**Listed entries**
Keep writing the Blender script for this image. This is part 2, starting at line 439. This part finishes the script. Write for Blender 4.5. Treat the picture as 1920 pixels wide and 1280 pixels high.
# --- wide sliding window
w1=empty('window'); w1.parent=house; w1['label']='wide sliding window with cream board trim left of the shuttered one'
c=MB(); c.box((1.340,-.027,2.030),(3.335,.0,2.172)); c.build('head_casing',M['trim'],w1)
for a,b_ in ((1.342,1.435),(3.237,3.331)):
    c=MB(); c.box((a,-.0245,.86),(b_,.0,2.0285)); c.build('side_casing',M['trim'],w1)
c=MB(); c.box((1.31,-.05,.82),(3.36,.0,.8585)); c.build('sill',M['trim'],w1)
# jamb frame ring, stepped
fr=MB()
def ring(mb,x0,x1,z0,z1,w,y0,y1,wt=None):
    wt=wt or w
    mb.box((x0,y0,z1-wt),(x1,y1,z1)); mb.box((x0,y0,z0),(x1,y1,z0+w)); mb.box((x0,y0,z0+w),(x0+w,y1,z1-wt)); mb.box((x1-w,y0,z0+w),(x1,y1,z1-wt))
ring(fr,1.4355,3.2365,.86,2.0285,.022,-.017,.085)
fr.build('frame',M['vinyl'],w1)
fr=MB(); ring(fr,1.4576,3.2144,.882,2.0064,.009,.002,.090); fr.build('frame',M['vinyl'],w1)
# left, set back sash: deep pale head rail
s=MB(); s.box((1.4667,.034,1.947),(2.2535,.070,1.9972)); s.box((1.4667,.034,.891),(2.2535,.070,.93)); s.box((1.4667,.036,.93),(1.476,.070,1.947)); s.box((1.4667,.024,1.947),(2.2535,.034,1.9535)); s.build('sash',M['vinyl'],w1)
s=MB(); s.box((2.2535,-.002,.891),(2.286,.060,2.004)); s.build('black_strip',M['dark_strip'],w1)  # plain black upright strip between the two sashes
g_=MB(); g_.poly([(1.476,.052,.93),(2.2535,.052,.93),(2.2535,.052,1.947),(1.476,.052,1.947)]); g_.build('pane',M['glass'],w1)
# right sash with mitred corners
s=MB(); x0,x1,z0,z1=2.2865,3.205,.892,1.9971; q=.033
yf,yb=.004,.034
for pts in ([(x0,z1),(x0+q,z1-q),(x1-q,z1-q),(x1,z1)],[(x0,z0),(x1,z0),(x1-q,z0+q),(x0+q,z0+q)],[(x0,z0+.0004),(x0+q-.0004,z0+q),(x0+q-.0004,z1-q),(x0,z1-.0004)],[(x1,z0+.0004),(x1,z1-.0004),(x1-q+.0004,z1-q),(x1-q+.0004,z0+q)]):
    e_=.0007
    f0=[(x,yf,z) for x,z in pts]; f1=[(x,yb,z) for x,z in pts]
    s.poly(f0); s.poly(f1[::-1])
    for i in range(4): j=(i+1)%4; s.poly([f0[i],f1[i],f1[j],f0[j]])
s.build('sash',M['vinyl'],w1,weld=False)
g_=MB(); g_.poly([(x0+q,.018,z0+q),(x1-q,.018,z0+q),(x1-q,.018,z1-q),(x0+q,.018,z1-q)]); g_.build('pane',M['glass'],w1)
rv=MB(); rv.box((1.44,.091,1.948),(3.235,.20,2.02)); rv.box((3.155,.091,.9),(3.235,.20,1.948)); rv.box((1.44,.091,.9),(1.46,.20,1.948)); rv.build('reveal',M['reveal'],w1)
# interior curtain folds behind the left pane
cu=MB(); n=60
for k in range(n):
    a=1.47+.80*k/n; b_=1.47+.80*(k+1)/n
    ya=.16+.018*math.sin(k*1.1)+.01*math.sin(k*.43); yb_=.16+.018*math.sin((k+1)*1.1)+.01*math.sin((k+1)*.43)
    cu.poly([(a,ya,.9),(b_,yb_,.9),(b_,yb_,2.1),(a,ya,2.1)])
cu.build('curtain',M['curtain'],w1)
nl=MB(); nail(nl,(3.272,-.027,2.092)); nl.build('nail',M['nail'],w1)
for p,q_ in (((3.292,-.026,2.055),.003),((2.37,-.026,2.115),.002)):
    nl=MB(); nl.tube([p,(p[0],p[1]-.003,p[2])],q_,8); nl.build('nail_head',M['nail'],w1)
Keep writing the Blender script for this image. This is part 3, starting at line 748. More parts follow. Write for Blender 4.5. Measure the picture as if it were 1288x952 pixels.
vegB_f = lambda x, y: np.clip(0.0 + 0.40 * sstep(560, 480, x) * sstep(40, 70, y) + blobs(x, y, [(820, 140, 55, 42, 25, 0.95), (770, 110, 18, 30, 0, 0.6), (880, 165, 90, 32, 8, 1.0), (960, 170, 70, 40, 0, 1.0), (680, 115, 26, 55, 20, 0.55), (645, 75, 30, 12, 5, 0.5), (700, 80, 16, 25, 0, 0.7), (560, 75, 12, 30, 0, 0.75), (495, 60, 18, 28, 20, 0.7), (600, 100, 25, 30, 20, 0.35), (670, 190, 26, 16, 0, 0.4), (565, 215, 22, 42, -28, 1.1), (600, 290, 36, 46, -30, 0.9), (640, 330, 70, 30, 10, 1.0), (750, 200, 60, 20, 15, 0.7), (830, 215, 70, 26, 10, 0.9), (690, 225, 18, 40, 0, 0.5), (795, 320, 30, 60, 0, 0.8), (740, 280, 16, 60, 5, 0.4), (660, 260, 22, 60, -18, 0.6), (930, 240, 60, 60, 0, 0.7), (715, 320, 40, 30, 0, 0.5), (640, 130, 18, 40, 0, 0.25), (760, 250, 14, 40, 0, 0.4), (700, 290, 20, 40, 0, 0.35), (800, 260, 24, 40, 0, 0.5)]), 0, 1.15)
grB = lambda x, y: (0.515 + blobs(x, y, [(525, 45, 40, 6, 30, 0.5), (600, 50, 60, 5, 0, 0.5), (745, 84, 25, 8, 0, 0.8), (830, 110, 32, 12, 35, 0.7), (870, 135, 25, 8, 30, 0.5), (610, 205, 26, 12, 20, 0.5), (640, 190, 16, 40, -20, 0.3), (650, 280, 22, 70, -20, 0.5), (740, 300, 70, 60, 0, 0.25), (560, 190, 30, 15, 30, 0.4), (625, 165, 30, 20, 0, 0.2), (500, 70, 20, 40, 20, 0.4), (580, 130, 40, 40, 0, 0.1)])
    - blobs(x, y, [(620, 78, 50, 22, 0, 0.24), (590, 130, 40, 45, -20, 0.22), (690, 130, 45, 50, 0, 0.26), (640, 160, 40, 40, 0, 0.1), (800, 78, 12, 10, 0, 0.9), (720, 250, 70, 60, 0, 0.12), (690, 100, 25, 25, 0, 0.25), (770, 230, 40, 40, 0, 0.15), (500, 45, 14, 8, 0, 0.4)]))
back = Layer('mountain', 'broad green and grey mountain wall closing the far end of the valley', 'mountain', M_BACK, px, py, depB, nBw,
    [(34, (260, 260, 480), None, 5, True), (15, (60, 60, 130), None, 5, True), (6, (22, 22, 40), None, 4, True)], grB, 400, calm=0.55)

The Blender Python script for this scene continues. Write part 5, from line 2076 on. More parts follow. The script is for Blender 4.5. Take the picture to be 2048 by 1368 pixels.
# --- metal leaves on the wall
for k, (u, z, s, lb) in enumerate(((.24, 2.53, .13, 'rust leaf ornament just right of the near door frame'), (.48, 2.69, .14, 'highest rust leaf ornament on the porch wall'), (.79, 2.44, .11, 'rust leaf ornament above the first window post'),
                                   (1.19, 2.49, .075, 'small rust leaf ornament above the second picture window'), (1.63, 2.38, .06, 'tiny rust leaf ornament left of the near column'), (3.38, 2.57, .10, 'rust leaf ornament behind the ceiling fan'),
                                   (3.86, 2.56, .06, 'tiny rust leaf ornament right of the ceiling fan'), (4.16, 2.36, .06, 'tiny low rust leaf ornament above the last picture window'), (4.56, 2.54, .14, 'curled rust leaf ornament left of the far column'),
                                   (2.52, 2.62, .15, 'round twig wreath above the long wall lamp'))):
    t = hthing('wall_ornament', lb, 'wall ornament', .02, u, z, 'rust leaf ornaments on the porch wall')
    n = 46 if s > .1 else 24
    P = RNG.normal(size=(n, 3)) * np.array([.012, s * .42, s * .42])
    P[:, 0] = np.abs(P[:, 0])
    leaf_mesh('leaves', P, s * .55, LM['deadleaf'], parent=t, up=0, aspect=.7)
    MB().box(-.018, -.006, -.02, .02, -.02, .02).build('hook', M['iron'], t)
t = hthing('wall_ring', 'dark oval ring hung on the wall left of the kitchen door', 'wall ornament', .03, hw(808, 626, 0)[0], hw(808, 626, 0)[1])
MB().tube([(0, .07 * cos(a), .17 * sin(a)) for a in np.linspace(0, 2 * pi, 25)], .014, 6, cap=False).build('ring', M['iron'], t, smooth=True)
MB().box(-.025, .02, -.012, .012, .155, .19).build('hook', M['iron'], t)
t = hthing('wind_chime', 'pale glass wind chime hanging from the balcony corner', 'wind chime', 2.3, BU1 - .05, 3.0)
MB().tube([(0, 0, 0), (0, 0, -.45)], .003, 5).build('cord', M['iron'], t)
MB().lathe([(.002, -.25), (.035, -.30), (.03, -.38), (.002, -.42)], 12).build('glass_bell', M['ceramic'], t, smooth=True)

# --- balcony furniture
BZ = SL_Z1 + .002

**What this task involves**
Check every line of the entries above for the word "from" and report how many lines contain it, giving the number only.

**Answer for the task**
2